Evaluate third-party vendor security controls, compliance, and data protection. Reduce supply chain cyber risk with our comprehensive scorecard.
Vendor Risk Management (VRM) scoring quantifies the security risk posed by third-party vendors, suppliers, and service providers based on their security practices, breach history, compliance certifications, and data handling procedures. A VRM breach-proof scorecard assigns numerical scores across risk categories to create a composite risk rating that drives vendor tiering and oversight decisions.
Third-party breaches account for a significant and growing share of data breaches. Organizations cannot outsource risk — when a vendor is breached, it is your data, your customers, and your reputation at stake. VRM scoring transforms subjective vendor assessments into consistent, comparable, and actionable risk metrics.
| Category | Weight | Assessment Criteria |
|---|---|---|
| Security Certifications | 20% | SOC 2, ISO 27001, FedRAMP, HITRUST, PCI DSS |
| Data Protection | 20% | Encryption, access controls, data handling, retention |
| Incident Response | 15% | Breach history, response plan, notification timelines |
| Access Management | 15% | MFA, SSO, privileged access controls, identity governance |
| Business Continuity | 10% | DR plan, RPO/RTO, redundancy, testing frequency |
| Compliance | 10% | Regulatory compliance, audit results, remediation tracking |
| Financial Stability | 10% | Revenue, funding, customer concentration, insurance |
Vendor Risk Management is systematic assessment and monitoring of third-party security, privacy, and compliance risks. VRM evaluates vendors before engagement and continuously during relationship. Key areas include security controls, data protection practices, compliance certifications, incident response capabilities, and business continuity. Effective VRM prevents supply chain breaches and ensures vendors meet your security standards.
Assess: information security policies and procedures, access control mechanisms, data encryption practices, network security architecture, vulnerability and patch management, employee security training, incident response capabilities, business continuity and disaster recovery, compliance certifications (SOC 2, ISO 27001), insurance coverage, subcontractor management, and data handling practices. Risk level determines assessment depth—critical vendors require comprehensive evaluation.
Tier 1 (Critical): Access to sensitive data or critical systems—require comprehensive assessment, annual reviews, continuous monitoring. Tier 2 (High): Moderate data access—detailed assessment, biannual reviews. Tier 3 (Medium): Limited access—standard questionnaire, annual reviews. Tier 4 (Low): No data access—basic screening. Tiering focuses resources on highest-risk relationships.
Key certifications include SOC 2 Type II (security controls audit), ISO 27001 (information security management), PCI-DSS (payment card data), HIPAA compliance (healthcare data), FedRAMP (government cloud), and industry-specific standards. Certifications provide third-party validation of controls but don't eliminate risk—review actual reports and test results. Certifications should be current (within 12 months).

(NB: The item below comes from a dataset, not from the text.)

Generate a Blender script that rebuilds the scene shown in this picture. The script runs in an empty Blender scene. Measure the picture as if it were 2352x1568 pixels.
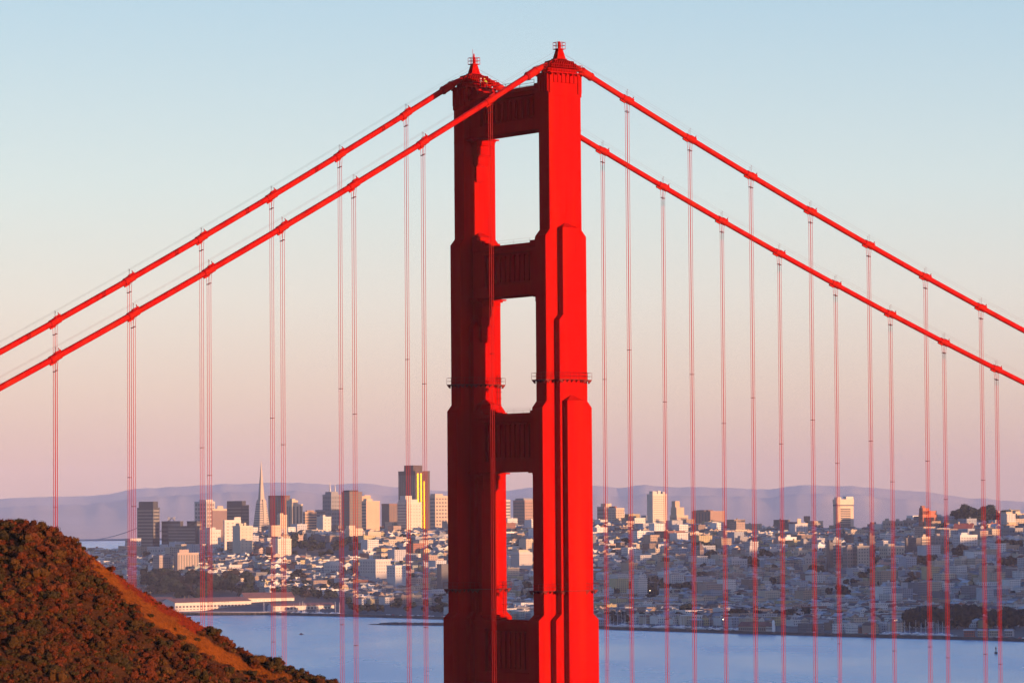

Develop standardized questionnaire templates (SIG, CAIQ, or custom) appropriate for each risk tier. Automate distribution and collection. Validate responses through evidence review (policies, scan reports, certifications). Use scoring rubrics for objective evaluation. Share questionnaires across departments to reduce vendor burden. Update questionnaires annually based on threat landscape. Consider third-party risk rating services for supplemental intelligence.
Contracts should mandate: immediate notification (within 24-48 hours) of security incidents affecting your data, detailed incident reports including scope and root cause, remediation plans and timelines, and cooperation with your incident response. Specify your right to audit post-breach. GDPR requires processor breach notification within 72 hours. Test notification procedures during onboarding.
Continuous monitoring for critical (Tier 1) vendors using security ratings services. Annual comprehensive reassessment for all tiers, with quarterly reviews for Tier 1-2. Immediate reassessment after vendor security incidents, significant service changes, mergers/acquisitions, or compliance audit failures. Automated security posture monitoring detects real-time risk changes. Regular assessment maintains security as vendor environments evolve.
Include: security control requirements matching your standards, right to audit security controls, breach notification obligations, data encryption requirements (in transit and at rest), data retention and deletion procedures, subcontractor security requirements, liability and indemnification for breaches, insurance requirements ($1M+ cyber liability), compliance with applicable regulations, and termination rights for security failures. Legal review essential.